È Le città di pianura, opera (prima)seconda di Francesco Sossai, in carnet il corto Il compleanno di Enrico (2023) e l’esordio, diploma di regia a Berlino, Altri cannibali (2021), passato a Torino.

Un road movie di gusto provinciale e sostanza esistenziale, che passa a Un Certain Regard di Cannes 78 con merito e ambizione: non abbiamo visto molte cose più soddisfacenti nella produzione italiana ultima scorsa.

Sceneggiatura del regista con Adriano Candiago, montaggio dirimente di Paolo Cottignola, fotografia smagata di Massimiliano Kuveiller, musiche originali di Krano, è un film in direzione contraria ma non ostinata, tutto al maschile ma non tossico, tutto di pianura ma con saliscendi umanissimi: un buddy movie, anche, che della provincia veneta non distilla il meccanico, ma il sentito, non il dialetto, ma l’esperanto.

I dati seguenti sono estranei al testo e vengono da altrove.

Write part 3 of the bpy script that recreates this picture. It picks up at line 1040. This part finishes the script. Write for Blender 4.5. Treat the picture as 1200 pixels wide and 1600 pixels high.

Tra l’antropologico e il surreale, l’annaffiato e il liminare, Sossai tira il sasso e non nasconde – troppo - la mano, chiedendo ai due moschettieri col gomito alzato e l’apprendista Giulio di portarsi via e portarci dentro, sulle orme di Mazzacurati e i disimpegni di Jarmusch, e il sentire/sentore di Kaurismaki – e la verticalità, ehm, estrema di Carlo Scarpa.

Abbastanza pazzesco, per splendida inattualità nel nostro cinema, per idea, misura e tenuta. Si direbbe, e lo diciamo, che abbiamo un autore in fieri, compreso e indomito, razionale e libertario, vero e perfino misericordioso.

Nel cast Roberto Citran (uno spasso di senso l’arrivo in elicottero alla fabbrica, e chi vi ricorda il suo megapresidente? Giusto, Fantozzi) e Andrea Pennacchi (un po’ tanto dimenticato dallo script), Scotti e Romano sono diligenti e qualcosa di più, il frontman del Teatro degli orrori Capovilla mostruoso, ché fa cinema appena inquadrato, e Sossai li usa tra serio e faceto, chiedendo alla pellicola l’identità, all’italiana la commedia, alla veneta la presa del reale, a sé stesso l’affabulazione con gli occhi lucidi, la voce roca, di chi molte ne ha viste.

E ancora ne ha: da farci bere, pardon, vedere.